No, the policy requires publishers to make the papers “available” after 6 months. There is no posting requirement on authors per se, except as may arise by incorporating existing RC posting requirements by reference, or by new RC requirements make under this mandate. The mandate is on the publishers.
Not sure this is the correct interpretation David – while “allow deposit of accepted manuscripts” applies to the publisher, it’s not specified who does the deposit. I think it’s actually a hole in the policy as written, but as the funders’ contract is with the researcher, it will be the authors who get chased come their next grant application.
The big question for me is whether and, if so, how quickly the rest of the world will follow the UK’s example…

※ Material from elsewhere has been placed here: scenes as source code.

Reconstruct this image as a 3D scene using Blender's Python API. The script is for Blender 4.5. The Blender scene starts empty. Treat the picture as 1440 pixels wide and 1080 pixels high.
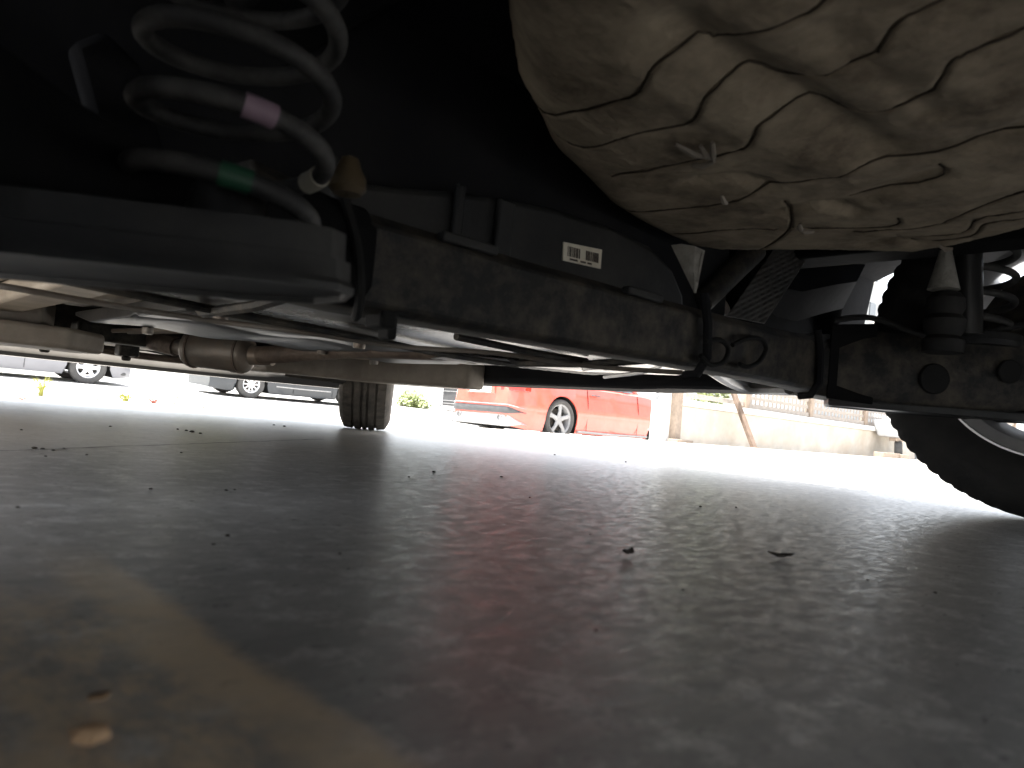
import bpy, bmesh, math, random
from mathutils import Vector, Matrix
random.seed(7)
C = bpy.context.scene.collection
PI = math.pi

# ------------------------------------------------------------------ camera frame
# world: X = to the right of the near car, Y = the way the near car faces, Z up, origin under its rear axle
F_PX = 1050.0
CAM = Vector((-0.794, -0.276, 0.10))
YAW = math.radians(43)
cs, sn = math.cos(YAW), math.sin(YAW)
HS, H0 = 0.09, 522.0
_up = Vector((HS, -1.0, (H0 + HS * 720 - 540) / F_PX)).normalized()      # world up in camera axes (x right, y down, z ahead)
_fw = (Vector((0, 0, 1)) - _up * _up.z).normalized()
_rt = _fw.cross(_up)
if _rt.x < 0: _rt = -_rt
def cam_to_world(c):
    x, y, z = c.dot(_rt), c.dot(_fw), c.dot(_up)
    return Vector((cs * x + sn * y, -sn * x + cs * y, z))
def ray(px, py): return cam_to_world(Vector(((px - 720) / F_PX, (py - 540) / F_PX, 1.0)))
def onz(px, py, z): r = ray(px, py); return CAM + r * ((z - CAM.z) / r.z)
def onu(px, py, u): r = ray(px, py); return CAM + r * ((u - CAM.y) / r.y)
def onv(px, py, v): r = ray(px, py); return CAM + r * ((v - CAM.x) / r.x)
def atd(px, py, d): r = ray(px, py); return CAM + r * d
def hor(px): return H0 + HS * px

# ------------------------------------------------------------------ mesh helpers
class MB:
    def __init__(s): s.v = []; s.f = []; s.m = []; s.mi = 0; s.c = []
    def add(s, vs, fs):
        b = len(s.v); s.v += [tuple(q) for q in vs]; s.c.append((len(s.f), len(s.f) + len(fs), b, len(s.v)))
        for f in fs: s.f.append([b + i for i in f]); s.m.append(s.mi)
    def box(s, c, d, rot=None):
        hx, hy, hz = d[0] / 2, d[1] / 2, d[2] / 2
        vs = [Vector((x, y, z)) for x in (-hx, hx) for y in (-hy, hy) for z in (-hz, hz)]
        if rot is not None: vs = [rot @ q for q in vs]
        vs = [q + Vector(c) for q in vs]
        s.add(vs, [(0, 1, 3, 2), (4, 6, 7, 5), (0, 4, 5, 1), (2, 3, 7, 6), (0, 2, 6, 4), (1, 5, 7, 3)])
    def span(s, a, b):
        s.box([(a[i] + b[i]) / 2 for i in range(3)], [abs(b[i] - a[i]) for i in range(3)])
    def prism(s, poly, off):
        n = len(poly); off = Vector(off)
        vs = [Vector(p) for p in poly] + [Vector(p) + off for p in poly]
        s.add(vs, [list(range(n))[::-1], list(range(n, 2 * n))] + [(i, (i + 1) % n, n + (i + 1) % n, n + i) for i in range(n)])
    def tube(s, path, r, n=10, caps=True):
        P = [Vector(p) for p in path]; m = len(P); rs = r if isinstance(r, (list, tuple)) else [r] * m
        T = [(P[min(i + 1, m - 1)] - P[max(i - 1, 0)]).normalized() for i in range(m)]
        nrm = T[0].orthogonal().normalized(); vs = []
        for i in range(m):
            nrm = (nrm - T[i] * nrm.dot(T[i])).normalized(); bn = T[i].cross(nrm)
            for k in range(n):
                a = 2 * PI * k / n
                vs.append(P[i] + (nrm * math.cos(a) + bn * math.sin(a)) * rs[i])
        fs = [(i * n + k, i * n + (k + 1) % n, (i + 1) * n + (k + 1) % n, (i + 1) * n + k) for i in range(m - 1) for k in range(n)]
        if caps: fs += [list(range(n))[::-1], list(range((m - 1) * n, m * n))]
        s.add(vs, fs)
    def lathe(s, prof, c, axis='Z', n=48, disp=None, close=False):
        # prof: list of (radius, height along the axis)
        m = len(prof); vs = []
        for i in range(n):
            a = 2 * PI * i / n; ca, sa = math.cos(a), math.sin(a)
            for j, (r, h) in enumerate(prof):
                if disp: r = r - disp(i, j)
                q = {'Z': (r * ca, r * sa, h), 'X': (h, r * ca, r * sa), 'Y': (r * ca, h, r * sa)}[axis]
                vs.append((q[0] + c[0], q[1] + c[1], q[2] + c[2]))
        fs = []
        for i in range(n):
            i2 = (i + 1) % n
            for j in range(m if close else m - 1):
                j2 = (j + 1) % m
                fs.append((i * m + j, i2 * m + j, i2 * m + j2, i * m + j2))
        s.add(vs, fs)
    def loft(s, secs, caps=True, closed=True):
        n = len(secs[0]); vs = [p for q in secs for p in q]; m = len(secs)
        fs = [(i * n + k, i * n + (k + 1) % n, (i + 1) * n + (k + 1) % n, (i + 1) * n + k) for i in range(m - 1) for k in range(n if closed else n - 1)]
        if caps: fs += [list(range(n))[::-1], list(range((m - 1) * n, m * n))]
        s.add(vs, fs)
    def split(s, name, mat, parent=None, **kw):      # every piece an object of its own
        out = []
        for f0, f1, v0, v1 in s.c:
            k = MB(); k.v = s.v[v0:v1]; k.f = [[i - v0 for i in f] for f in s.f[f0:f1]]; k.m = s.m[f0:f1]
            out.append(k.build(name, mat, parent, **kw))
        return out
    def build(s, name, mat, parent=None, bevel=0.0, angle=35, seg=2, solid=0.0, loc=None, recalc=True):
        me = bpy.data.meshes.new(name)
        org = Vector(loc) if loc is not None else Vector((0, 0, 0))
        bm = bmesh.new()
        vv = [bm.verts.new(Vector(q) - org) for q in s.v]
        for f, mi in zip(s.f, s.m):
            try: fc = bm.faces.new([vv[i] for i in f]); fc.material_index = mi
            except ValueError: pass
        bmesh.ops.remove_doubles(bm, verts=bm.verts, dist=1e-6)
        if recalc: bmesh.ops.recalc_face_normals(bm, faces=bm.faces)
        bm.to_mesh(me); bm.free()
        me.polygons.foreach_set('use_smooth', [True] * len(me.polygons))
        me.set_sharp_from_angle(angle=math.radians(angle))
        for m in (mat if isinstance(mat, (list, tuple)) else [mat]): me.materials.append(m)
        o = bpy.data.objects.new(name, me); C.objects.link(o); o.location = org
        if parent is not None: o.parent = parent
        if solid:
            md = o.modifiers.new('s', 'SOLIDIFY'); md.thickness = solid; md.offset = 0
        if bevel:
            md = o.modifiers.new('b', 'BEVEL'); md.width = bevel; md.segments = seg; md.limit_method = 'ANGLE'; md.angle_limit = math.radians(40)
            md.harden_normals = False
        return o

def smooth(P, n=6):
    P = [Vector(p) for p in P]; out = []
    for i in range(len(P) - 1):
        p0, p1, p2, p3 = P[max(i - 1, 0)], P[i], P[i + 1], P[min(i + 2, len(P) - 1)]
        for k in range(n):
            t = k / n
            out.append(.5 * ((2 * p1) + (-p0 + p2) * t + (2 * p0 - 5 * p1 + 4 * p2 - p3) * t * t + (-p0 + 3 * p1 - 3 * p2 + p3) * t ** 3))
    return out + [P[-1]]
def tag(o, label=None, cat=None, group=None, kind=None):
    if label: o['label'] = label
    if cat: o['category'] = cat
    if group: o['group'] = group
    if kind: o['kind'] = kind
    return o
def empty(name, loc=(0, 0, 0), rz=0.0, parent=None):
    o = bpy.data.objects.new(name, None); C.objects.link(o); o.location = loc; o.rotation_euler = (0, 0, rz); o.empty_display_size = .1
    if parent is not None: o.parent = parent
    return o

# ------------------------------------------------------------------ materials
def mat(name, c1, c2=None, rough=.6, metal=0.0, scale=8.0, bump=0.0, bscale=60.0, coat=0.0, spec=.5, lo=.35, hi=.65, rvar=.1, dust=None, dscale=5.0, damt=.5):
    m = bpy.data.materials.new(name); m.use_nodes = True
    N = m.node_tree.nodes; L = m.node_tree.links; b = N['Principled BSDF']
    tc = N.new('ShaderNodeTexCoord')
    nz = N.new('ShaderNodeTexNoise'); nz.inputs['Scale'].default_value = scale; nz.inputs['Detail'].default_value = 7; nz.inputs['Roughness'].default_value = .62
    L.new(tc.outputs['Object'], nz.inputs['Vector'])
    rp = N.new('ShaderNodeValToRGB'); rp.color_ramp.elements[0].position = lo; rp.color_ramp.elements[1].position = hi
    c2 = c2 or tuple(min(1, x * 1.3) for x in c1)
    rp.color_ramp.elements[0].color = (*c1, 1); rp.color_ramp.elements[1].color = (*c2, 1)
    L.new(nz.outputs['Fac'], rp.inputs['Fac'])
    col = rp.outputs['Color']
    if dust:
        n2 = N.new('ShaderNodeTexNoise'); n2.inputs['Scale'].default_value = dscale; n2.inputs['Detail'].default_value = 9; n2.inputs['Roughness'].default_value = .7
        L.new(tc.outputs['Object'], n2.inputs['Vector'])
        mr = N.new('ShaderNodeMapRange'); mr.inputs[1].default_value = .42; mr.inputs[2].default_value = .7; mr.inputs[4].default_value = damt
        L.new(n2.outputs['Fac'], mr.inputs[0])
        mx = N.new('ShaderNodeMix'); mx.data_type = 'RGBA'; L.new(mr.outputs[0], mx.inputs[0]); L.new(col, mx.inputs[6]); mx.inputs[7].default_value = (*dust, 1)
        col = mx.outputs[2]
    L.new(col, b.inputs['Base Color'])
    rr = N.new('ShaderNodeMapRange'); rr.inputs[3].default_value = max(.03, rough - rvar); rr.inputs[4].default_value = min(1, rough + rvar)
    L.new(nz.outputs['Fac'], rr.inputs[0]); L.new(rr.outputs[0], b.inputs['Roughness'])
    b.inputs['Metallic'].default_value = metal; b.inputs['Coat Weight'].default_value = coat; b.inputs['Coat Roughness'].default_value = .05
    b.inputs['Specular IOR Level'].default_value = spec
    if bump:
        n3 = N.new('ShaderNodeTexNoise'); n3.inputs['Scale'].default_value = bscale; n3.inputs['Detail'].default_value = 6
        L.new(tc.outputs['Object'], n3.inputs['Vector'])
        bp = N.new('ShaderNodeBump'); bp.inputs['Strength'].default_value = bump; bp.inputs['Distance'].default_value = .004
        L.new(n3.outputs['Fac'], bp.inputs['Height']); L.new(bp.outputs[0], b.inputs['Normal'])
    return m

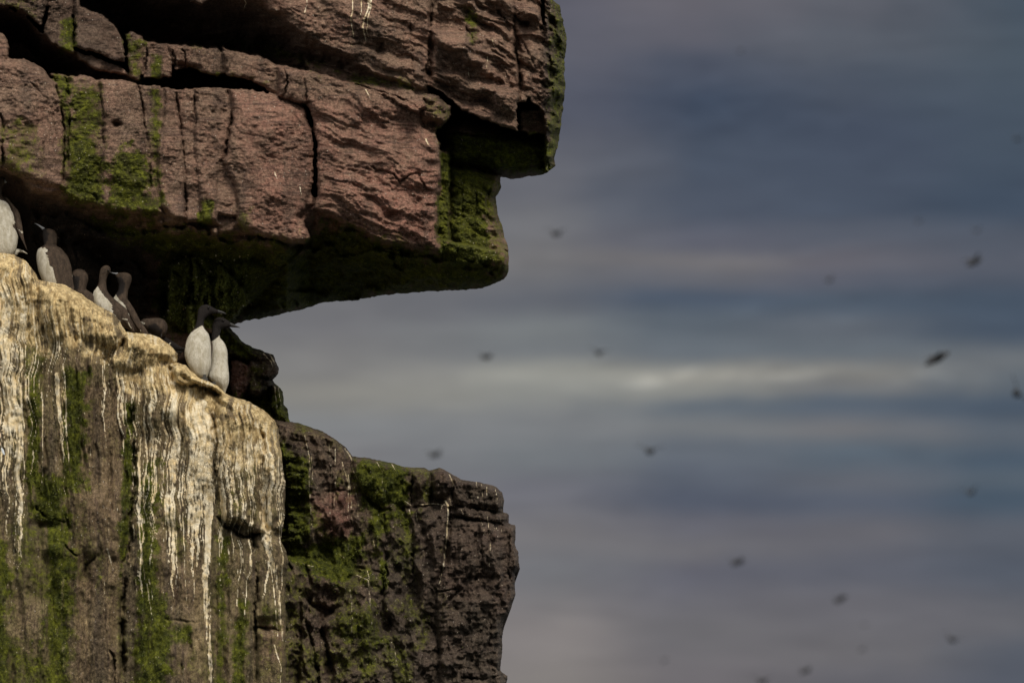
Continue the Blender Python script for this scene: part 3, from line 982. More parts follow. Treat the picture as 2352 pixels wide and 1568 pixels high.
    Z('moss', [(760, 160), (860, 170), (940, 185), (950, 205), (800, 190)], 0.6, 8, 16)
    Z('moss', [(1008, 345), (1036, 350), (1036, 600), (1004, 590), (1010, 470)], 0.95, 6, 10)
    Z('moss', [(1030, 380), (1110, 395), (1130, 420), (1120, 520), (1150, 640), (880, 620), (880, 585), (1010, 600)], 0.95, 14, 24)
    Z('moss', [(1110, 400), (1175, 400), (1175, 640), (1120, 640)], 0.55, 10, 26)
    Z('moss', [(1010, 300), (1250, 305), (1285, 330), (1280, 400), (1030, 400)], 0.72, 12, 30)
    Z('moss', [(1252, -300), (1310, -300), (1310, 400), (1258, 400), (1256, 200), (1262, 120)], 0.58, 10, 16)
    Z('moss', [(1068, 14), (1084, 16), (1094, 60), (1086, 120), (1074, 70)], 0.7, 6, 10)
    Z('moss', [(370, 590), (460, 570), (590, 690), (550, 740), (400, 770), (360, 700)], 1.15, 14, 20)
    Z('moss', [(200, 500), (560, 545), (700, 565), (740, 500), (1010, 590), (1180, 620), (1150, 670), (900, 690), (560, 750), (400, 620)], 0.85, 24, 36)
    Z('moss', [(-100, -100), (110, -100), (80, 40), (0, 20)], 0.35, 10, 30)
    Z('moss', [(960, 205), (1040, 240), (1035, 300), (980, 260)], 0.42, 10, 20)
    Z('moss', [(1034, 400), (1110, 400), (1110, 500), (1140, 600), (1060, 620), (1034, 560)], 1.15, 12, 14)
    Z('ochre', [(1180, 340), (1230, 345), (1225, 385), (1180, 390)], 0.3, 10, 16)
    Z('ochre', [(1196, 256), (1246, 258), (1246, 304), (1200, 300)], 0.36, 8, 10)
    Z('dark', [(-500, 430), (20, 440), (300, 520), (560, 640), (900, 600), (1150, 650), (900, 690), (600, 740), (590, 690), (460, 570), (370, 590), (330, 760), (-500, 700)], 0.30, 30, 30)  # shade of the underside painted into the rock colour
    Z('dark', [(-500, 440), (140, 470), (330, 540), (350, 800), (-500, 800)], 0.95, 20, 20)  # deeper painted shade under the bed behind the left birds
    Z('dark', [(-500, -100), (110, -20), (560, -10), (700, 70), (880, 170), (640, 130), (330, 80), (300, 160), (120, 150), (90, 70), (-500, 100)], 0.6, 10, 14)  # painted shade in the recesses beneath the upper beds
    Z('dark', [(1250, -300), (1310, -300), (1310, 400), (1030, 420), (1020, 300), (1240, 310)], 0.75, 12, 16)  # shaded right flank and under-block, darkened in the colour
    # old damp stains down the slabs
    r.m['dark'] = np.maximum(r.m['dark'], 0.42 * sst(fbm(X * 1.5, Y * 0.22, 60, 191, 4), 0.08, 0.4) * sst(X, 1250, 1200))
    # droppings running down
    for p, a, b_ in [([(806, -30), (811, 10), (806, 50), (812, 80), (806, 120)], 1.6, 0.8), ([(838, -30), (848, 12), (838, 40), (833, 60), (840, 96)], 3.4, 1.4),
                     ([(853, -30), (852, 14), (845, 40), (842, 70), (846, 88)], 2.4, 1.0), ([(832, -20), (830, 20), (826, 44)], 1.6, 0.8), ([(704, -30), (706, 12), (700, 30)], 1.8, 1),
                     ([(562, 0), (566, 8), (560, 20)], 1.4, 0.8), ([(1120, 130), (1117, 160)], 1.1, 0.7), ([(1132, 92), (1136, 108)], 1.1, 0.8), ([(1075, 165), (1078, 178)], 1.1, 0.8),
                     ([(840, 206), (852, 228)], 1.6, 0.8), ([(978, 320), (984, 332)], 1.6, 1.0), ([(688, 430), (692, 448)], 1.3, 0.8), ([(630, 395), (636, 410)], 1.3, 0.8)]:
        r.streak(p, a, b_, 0.95, wig=1.5)
    for q in range(46):
        a = RS.rand() * 210 + 370
        b_ = 585 + RS.rand() * 150
        r.spot('guano', a, b_, 1.6 + 2.0 * RS.rand(), 1.4 + 2.6 * RS.rand(), 0.8, 20, 0.6, 6)
    r.tufts(30000, 'leafy green moss hanging under the overhang and down its mossy faces', [(1075, 500, 36, 90, 0.7), (1100, 600, 60, 30, 0.5), (960, 615, 90, 18, 0.4)])
    r.tufts(5200, 'bright leafy plants clinging under the overhang just above the end pair of birds', [(490, 660, 60, 40, 1.6), (535, 690, 34, 26, 2.2), (425, 650, 30, 50, 0.9), (400, 700, 26, 40, 0.7)], (1.6, 6.5), True, MAT_LEAFY)
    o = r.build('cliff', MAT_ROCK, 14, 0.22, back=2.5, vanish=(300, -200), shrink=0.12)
    tag(o, 'overhanging reddish brown sandstone beds with dark undersides at the top', 'cliff', kind='structure')


# ------------------------------------------------------------------ cliff: the wall below with the birds' ledge
WALL_TOP = [(-3000, 60), (-400, 480), (-60, 570), (0, 580), (30, 584), (58, 598), (78, 622), (90, 643), (120, 648), (150, 655), (182, 672), (214, 694), (240, 710), (262, 720), (276, 740), (290, 762),
            (320, 764), (346, 768), (366, 775), (392, 792), (408, 812), (405, 832), (426, 838), (440, 852), (454, 866), (480, 876), (500, 886), (520, 904), (546, 914), (574, 922), (606, 942), (630, 964)]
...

That is certainly a big question for publishers. But the basic decisions have to be made very quickly, so there is probably no answer in time. This is what makes business a crap shoot. The USA is not going to follow suit in the next 8 months, due to the election, and it may never follow. As I read the Euro statement it is up to the separate member states. This will probably take a decade to sort out.
The RCUK has required a six-month embargo since 2005-2006 for content it funds. The Gold OA option with a CC-BY license was not available previously. Otherwise, this is not terribly different from the rules many publishers have been complying with for several years.
There is a troubling sentence in the Research Councils UK Policy on Access to Research Outputs (see http://www.rcuk.ac.uk/documents/documents/RCUK%20_Policy_on_Access_to_Research_Outputs.pdf) that I had not noticed before:
“RCUK recognises the historical right and tradition of authors to publish online manuscript versions of their papers even before submission, and that this will continue.”
This may work for physics papers, but many publishers do not allow prior publication online or anywhere else.
The existing UK situation is not quite that simple. I studied it a year or so ago and found a confusing mishmash of vague rules and practices. The 2005 RCUK statement was a draft for consultation. In 2006 they issued an “updated position statement” that did not include many specifics. It basically said that it was up to the individual RC’s to make the rules for their grantees. These range from depositing in PubMedCentral UK to submitting biblio data, to almost nothing. It does allow for Gold OA, but no licence is mentioned.
Apparently there has been little or no enforcement. But times have changed and the new RCUK policy coincides with the strengthening OA movement. Moreover, the UK has said that they will try to enlist global partners, including the USA, and apparently the Euros. This is a new push.
The physical sciences RC has consistently had the vaguest OA rules. Here is their present FAQ. There is no 6 month mandate, for example. Note too that Gold fees cannot be paid from a grant after the grant period ends. The grantee’s institution will have to pay them, from an indirect cost fund, if it has one. I think this is true for all RC’s. Gold OA is going to be very complex, especially given the rise of multiple institution collaborations.